The Generals: Patton, MacArthur, Marshall, and the Winning of World War II by Winston Groom

The Generals: Patton, MacArthur, Marshall, and the Winning of World War II by Winston Groom

Author:Winston Groom [Groom, Winston]
Language: eng
Format: epub, mobi
ISBN: 9781426215506
Publisher: National Geographic
Published: 2015-11-10T10:00:00+00:00


ON FEBRUARY 21, 1938, Jean MacArthur presented her husband with a seven pound, eight ounce boy who was christened Arthur MacArthur IV. He was tended to by Jean and a Cantonese nurse named Ah Cheu, and quickly the boy became the light of the general’s life. The baby soon learned to walk, and before long MacArthur had created a morning ritual of martial bearing. When young Arthur would toddle into the couple’s bedroom about 7 a.m., MacArthur would spring out of bed and come to attention. Then they would parade around the bedroom with the field marshal of the Philippines making the sound of drums until he burst into song, usually those from the turn of the twentieth century, which he taught to Arthur IV so the two of them could sing duets.

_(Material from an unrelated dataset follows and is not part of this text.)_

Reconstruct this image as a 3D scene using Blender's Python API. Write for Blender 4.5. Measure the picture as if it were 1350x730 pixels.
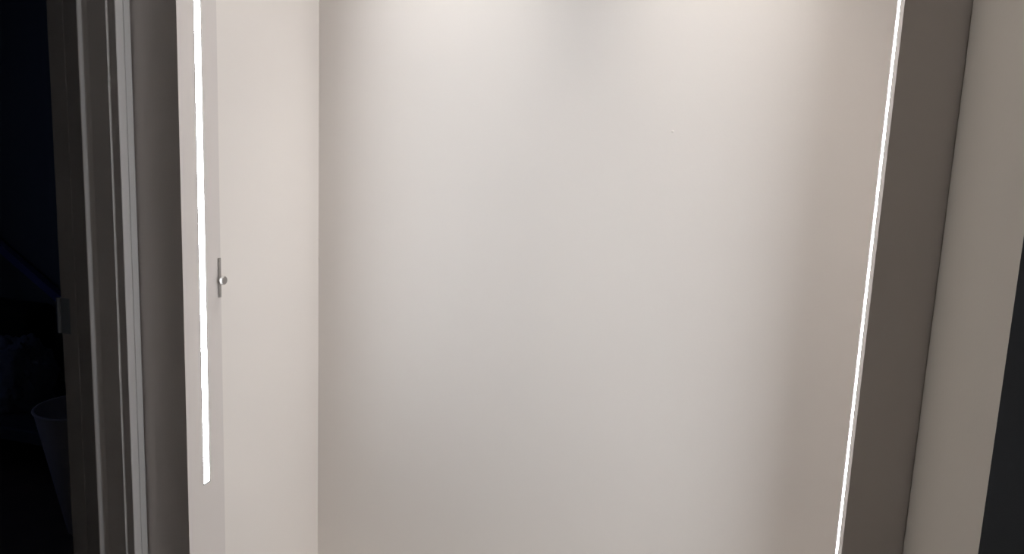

The birth of the child had a profound effect on Douglas MacArthur, who was going on sixty but looked and now acted twenty years younger. Practically everyone who knew him commented on this.

Unfortunately, by then, MacArthur had created a number of powerful enemies in Washington, including the new chief of staff Malin Craig, who resented MacArthur’s prominence in the press and ordered him to return to duty in the United States. Soon after, the field marshal of the Philippines resigned from the U.S. Army, while numerous members of Congress simply wanted the army to withdraw from the Western Pacific and make the Hawaiian Islands the extent of U.S. influence in that ocean. But MacArthur always had President Roosevelt, who repeatedly called him “our greatest general” (though he told him privately, to his face, that he would be “our worst politician”). And Roosevelt trumped everyone.

MacArthur and Quezon continued to be “estranged,” with the president of the Philippines now publicly suggesting that the islands were indefensible. MacArthur was irate not only with Quezon but with the politicians in Washington, who continued to refuse to send any arms and had put the islands on a low defensive priority.

Another loss came when war broke out in Europe on September 1, 1939, and Eisenhower, now a lieutenant colonel, asked to be released and sent back to the States, where he hoped to receive a combat command. MacArthur graciously let him go, and as his replacement he selected Lieutenant Colonel Richard K. “Dick” Sutherland, a gloomy, unctuous Yale graduate, whose father was a retired U.S. senator. Sutherland had some strange political views that didn’t sit well with MacArthur, and one night, at dinner, MacArthur set him straight. Sutherland told the general and several other officers that democracy should be abolished in wartime, that Congress wasted too much time arguing. Elections, he asserted, ought to be eliminated in favor of a presidential dictatorship.

“No Dick, you are wrong,” MacArthur told him. “Democracy as we have it in the United States is the best form of government that man has ever evolved.” When people have freedom of speech and thought, MacArthur continued, they will keep their minds flexible and progressive. But, he said, in a dictator state freedom disappears and people’s minds become rigid and regimented—“especially in time of war.